海洋酸性化の影響が心配されるサンゴ:Creative Commons,Some Rights Reserved,Photo by U.S. Fish and Wildlife Service Headquarters

今、海は私たちが排出した二酸化炭素(以下CO2)の約25%を吸収し、酸性化する道をたどっています。それによって海水の化学成分が変化し、生態系に影響を与えていくという流れは「海洋酸性化」と呼ばれています。

大気中に放出されたCO2濃度が産業革命以降高まってきているのは、多くの人が知るところとなりましたが、海洋酸性化は未だにあまり知られていません。実は同じように海のCO2濃度も高まってきていたという事実に研究者たちが目を向け始めたのはやっと海洋の調査データが集まり始めた1990年代でした。もともと海は弱アルカリ性ですが、産業革命以降CO2が海水に溶け込んで酸性化が進み(アルカリ性が弱まり)、今では既にpH(水素イオン濃度指数)は0.1程度低下していると推定されています(IPCC、2007)。

気象庁の1984年から2013年までの30年間の観測結果でもpH値が低下している傾向が示されています(東経137度・北緯10、20、30度の3点での長期観測)。

わずかな値ではありますが、海洋生物は長い年月の間、酸とアルカリの微妙なバランスのpH値の中で進化をとげ、その環境に適応した生理をもっていることから、バランスが崩れると生死にかかわるのです。
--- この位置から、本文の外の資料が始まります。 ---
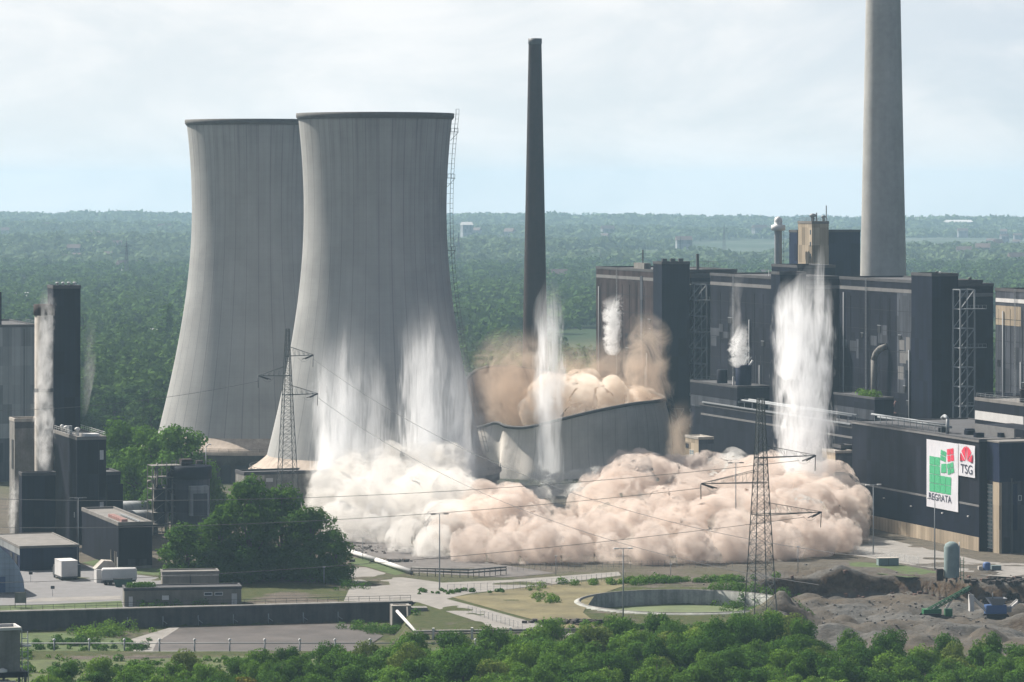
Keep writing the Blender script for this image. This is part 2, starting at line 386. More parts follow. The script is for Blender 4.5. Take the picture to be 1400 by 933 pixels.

しかし海洋酸性化のメカニズムや世界的な傾向は未だによく解明されていません。継続的に記録をとっていかないと、海洋中の炭素循環の中でどれだけ変動や傾向があるか分からないのです。アメリカ海洋大気局(NOAA)の傘下の太平洋海洋環境研究所(PMEL)は2007年から海洋酸性化の研究を続けてきましたが、2013年8月、アイスランドの海洋調査研究所と共同で、北緯68度の大西洋中にモニタリング用のブイを設置しました。北極圏内に設置されたのは世界でも初めてのこと。CO2は気温が低いとより溶け込みやすくなるので事態の重大化や世界各地への拡散状況が懸念されており、北の海の状況を理解することには重要な意味があるのです。

ブイの測定機は90秒おきに海水表面と大気のpH、温度、塩分濃度、酸素センサーの値を自動送信してきます。データは数値ほか、地図でみることができます。

今までにも測定器を搭載した船が航行中にデータを集積したり、ボランティアがデータを観測したりする例はありましたが、ブイのいいところは嵐でも高波でもモニタリングし続けられること。費用も安く済みます。

IPCCの二酸化炭素排出量シナリオではさらに排出量が増える場合も想定されているため、濃度増加はさらに大きくなることも考えられます。海洋は人間が手を加えて状況を修正できるようなものではありません。この危機的事態が多国間のネットワークによる解析でより知られるものとなればと思います。